The butcher's steel will realign the edge that has been rolled over...and is often only recommended for softer steels, like the German stuff, Chicago Cutlery, etc. However, as you repeatedly steel the edge, the edge retention will degrade. Think of a paper clip. Bend that paper clip back and forth a few times and it breaks. That's sorta the idea with steeling an edge. ....a CERAMIC butcher's rod will handle this task exceptionally well.
This is also my experience: use a butcher's steel on a really hard blade and the result is often a burr on one side, the edge is just bent over. Keep using the butcher's steel on a knife like that and after a while there will be tiny chips along the edge, the result of the paper clip analogy samuraistuart mentions above. With softer knife steels, those used in a vast majority of kitchens in Europe and America, a butcher's steel, used gingerly and at a more pronounced angle than the honing angle, will actually create a microbevel along the very apex of the edge. We've discussed this here often in the past and it still applies, which I can attest to daily in my kitchen. I sharpen my knives on stones at an angle around 15-17°. After using that edge for a while, its keenness decreases and I reach for the butcher's steel. That I use at an angle more like 25°, maybe even 30°, very softly and with many alternating strokes.

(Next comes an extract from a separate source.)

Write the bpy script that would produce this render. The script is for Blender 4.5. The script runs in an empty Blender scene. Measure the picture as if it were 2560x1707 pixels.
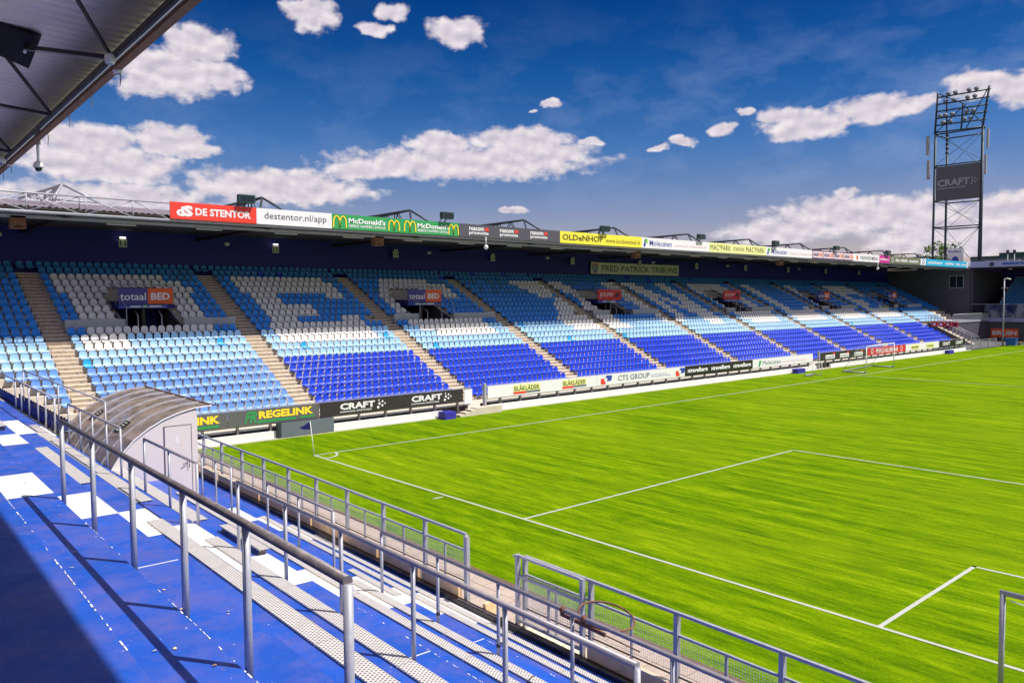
import bpy, math, random
from mathutils import Vector, Matrix
random.seed(7)
R = math.radians
scene = bpy.context.scene
COL = scene.collection

# ---------------------------------------------------------------- camera
YAW, PITCH, ROLL = 0.8474, -0.05235, -0.00597
fw = Vector((math.cos(PITCH)*math.cos(YAW), math.cos(PITCH)*math.sin(YAW), math.sin(PITCH)))
rt = Vector((math.sin(YAW), -math.cos(YAW), 0.0)); up = rt.cross(fw)
r2 = rt*math.cos(ROLL) + up*math.sin(ROLL); u2 = -rt*math.sin(ROLL) + up*math.cos(ROLL)
cd = bpy.data.cameras.new('camera'); cam = bpy.data.objects.new('camera', cd); COL.objects.link(cam)
cam.matrix_world = Matrix(((r2.x, u2.x, -fw.x, -16.303), (r2.y, u2.y, -fw.y, -31.802), (r2.z, u2.z, -fw.z, 6.839), (0, 0, 0, 1)))
cd.sensor_width = 36.0; cd.lens = 1961.7/2560*36.0; cd.clip_start = 0.1; cd.clip_end = 4000
scene.camera = cam

# ---------------------------------------------------------------- light
SUN = Vector((0.38, -0.58, 1.07)).normalized()
SUN_EL = math.asin(SUN.z); SUN_ROT = math.atan2(SUN.x, SUN.y)
STR = 0.12
sd = bpy.data.lights.new('sun', 'SUN'); sd.energy = 4.15; sd.angle = R(0.55); sd.color = (1.0, 0.955, 0.90)
so = bpy.data.objects.new('sun', sd); COL.objects.link(so); so.rotation_euler = SUN.to_track_quat('Z', 'Y').to_euler()
so.location = (0, -60, 80)
vs = scene.view_settings; vs.view_transform = 'Standard'; vs.look = 'None'; vs.exposure = 0.5; vs.gamma = 1.0; vs.use_curve_mapping = False

# ---------------------------------------------------------------- node helpers
class NT:
    def __init__(s, tree): s.t = tree; s.n = tree.nodes; s.l = tree.links
    def add(s, typ, **kw):
        n = s.n.new(typ)
        for k, v in kw.items(): setattr(n, k, v)
        return n
    def put(s, sock, v):
        if isinstance(v, bpy.types.NodeSocket): s.l.new(v, sock)
        elif v is not None: sock.default_value = v
    def math(s, op, a, b=None, c=None, clamp=False):
        n = s.add('ShaderNodeMath', operation=op, use_clamp=clamp)
        s.put(n.inputs[0], a); s.put(n.inputs[1], b); s.put(n.inputs[2], c); return n.outputs[0]
    def vmath(s, op, a, b=None):
        n = s.add('ShaderNodeVectorMath', operation=op); s.put(n.inputs[0], a); s.put(n.inputs[1], b)
        return n.outputs['Value'] if op in ('LENGTH', 'DOT_PRODUCT') else n.outputs[0]
    def noise(s, vec, scale, detail=3, rough=0.55, dist=0.0):
        n = s.add('ShaderNodeTexNoise'); s.put(n.inputs['Vector'], vec); n.inputs['Scale'].default_value = scale
        n.inputs['Detail'].default_value = detail; n.inputs['Roughness'].default_value = rough; n.inputs['Distortion'].default_value = dist
        return n.outputs['Fac']
    def ramp(s, f, stops):
        n = s.add('ShaderNodeValToRGB'); s.put(n.inputs[0], f); cr = n.color_ramp
        while len(cr.elements) < len(stops): cr.elements.new(0.5)
        for e, (p, c) in zip(cr.elements, stops):
            e.position = p; e.color = (c, c, c, 1) if isinstance(c, (int, float)) else (*c, 1)
        return n.outputs[0]
    def mix(s, f, a, b, typ='MIX'):
        n = s.add('ShaderNodeMix', data_type='RGBA', blend_type=typ)
        s.put(n.inputs[0], f)
        for i, v in ((6, a), (7, b)):
            if isinstance(v, tuple) and len(v) == 3: v = (*v, 1)
            s.put(n.inputs[i], v)
        return n.outputs[2]
    def mapr(s, v, a, b, c, d):
        n = s.add('ShaderNodeMapRange'); s.put(n.inputs[0], v)
        for i, x in enumerate((a, b, c, d)): n.inputs[i+1].default_value = x
        return n.outputs[0]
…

The results are amazing. My knives are touched up with a butcher's steel very often, even every ten minutes when I'm doing a lot of slicing, and they stay very sharp for months before having to return to a stone. Under a microscope or strong magnifying glass you can clearly see the microbevel that has been created by the butcher's steel. Way back in 1977, John Juranitch published photographs of knife edges that had been run across a butcher's steel and commented that they appeared to have been melted and resembled the frosting on a cake. I think the butcher's steel, when applied to such a narrow section of the edge, simply removes steel the same way a stone does. Softer steel is being scraped along harder steel, and something is going to give way there. In the process, heat is also being created, so maybe there is some melting going on. Is there a metallurgist out there that can offer us more advice?
In the "Microbevel" thread found here:
http://www.bladeforums.com/forums/showthread.php/634739-Microbevels/page7
and in HeavyHanded's thread on steeling
http://www.bladeforums.com/forums/s...-steeling?highlight=quick+close+look+steeling you can read more on this.
To improve results, I recommend a flat or oval butcher's steel. These apply the least amount of pressure to the blade and help to avoid a burr. Again, this applies to softer stainless steels. With harder steels I do the very same thing, but use a fine ceramic rod (at 25-30°) to touch them up instead of a butcher's steel.